Kein Einzelfall in Mittelamerika: so in Nicaragua, wo die Justiz längst zum Instrument des diktatorisch regierenden Ehepaars Daniel Ortega und Rosario Murillo verkommen ist; in El Salvador, wo die Verfassungsrichter im Mai 2021 auf Befehl des amtierenden Präsidenten Nayib Bukele verfassungswidrig ausgetauscht wurden. Hoffnung macht Honduras: Dort versucht die im Januar 2022 vereidigte demokratische Regierung von Xiomara Castro die Kehrtwende. Die derzeit laufende Ernennung ei­ne:r neuen Ge­ne­ral­staats­an­wäl­t:in ist dafür das beste Beispiel: Bisher konnten sich die Par­la­men­ta­rie­r:in­nen allerdings nicht auf die Nachfolge des berüchtigten Óscar Chinchilla einigen.

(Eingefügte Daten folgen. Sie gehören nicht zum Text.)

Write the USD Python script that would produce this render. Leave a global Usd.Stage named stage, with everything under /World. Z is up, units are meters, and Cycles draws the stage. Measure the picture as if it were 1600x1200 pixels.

Chinchilla, acht Jahre lang der Erfüllungsgehilfe der hochkorrupten und in den Drogenschmuggel involvierten Regierung von Juan Orlando Hernández (2014 bis 2022), hatte sich nach dem Ende seiner Amtszeit nach Nicaragua abgesetzt. Gegen Ex-Präsident Hernández wiederum läuft in den USA ein Prozess wegen Drogenschmuggels. In Honduras gilt er als Kopf eines für Korruption, Rechtsbeugung und Drogenschmuggel verantwortlichen Netzwerks, das alle Institutionen des demokratischen Rechtsstaates unter Kontrolle gebracht hatte.

Reformprozess in Honduras

Eine Parallele zu Guatemala. Allerdings läuft in Honduras ein Reformprozess, der die Unabhängigkeit der Justiz in dem von Armut, Gewalt und Auswanderung geprägten Land wiederherstellen soll. Zumindest ist dies das erklärte Ziel der seit Ende Januar 2022 regierenden Xiomara Castro. Sie verhandelt mit den Vereinten Nationen über die Gründung einer UN-Kommission gegen Korruption und Straflosigkeit in Honduras (Cicih), die noch in diesem Jahr abgeschlossen werden könnte, so Experten wie der honduranische Jurist Joaquín Mejía. Er hofft auf die Gründung der Cicih, die Signalcharakter für die ganze Region haben könnte – falls parallel dazu wirklich Bernardo Arévalo in Guatemala-Stadt vereidigt wird.

Dafür braucht es allerdings internationale Unterstützung, die über die verbale Kritik an der noch amtierenden Regierung von Alejandro Giammattei hinausgeht. Erst Anfang Oktober warnte dieser, dass er die Ordnungskräfte losschicken werde, falls die friedlichen Straßenblockaden und Demonstrationen nicht enden würden, die angeblich aus dem Ausland finanziert würden.

Giammattei sorgt dafür, dass die Angst vor der Verhängung des Ausnahmezustands in Guatemala zunimmt.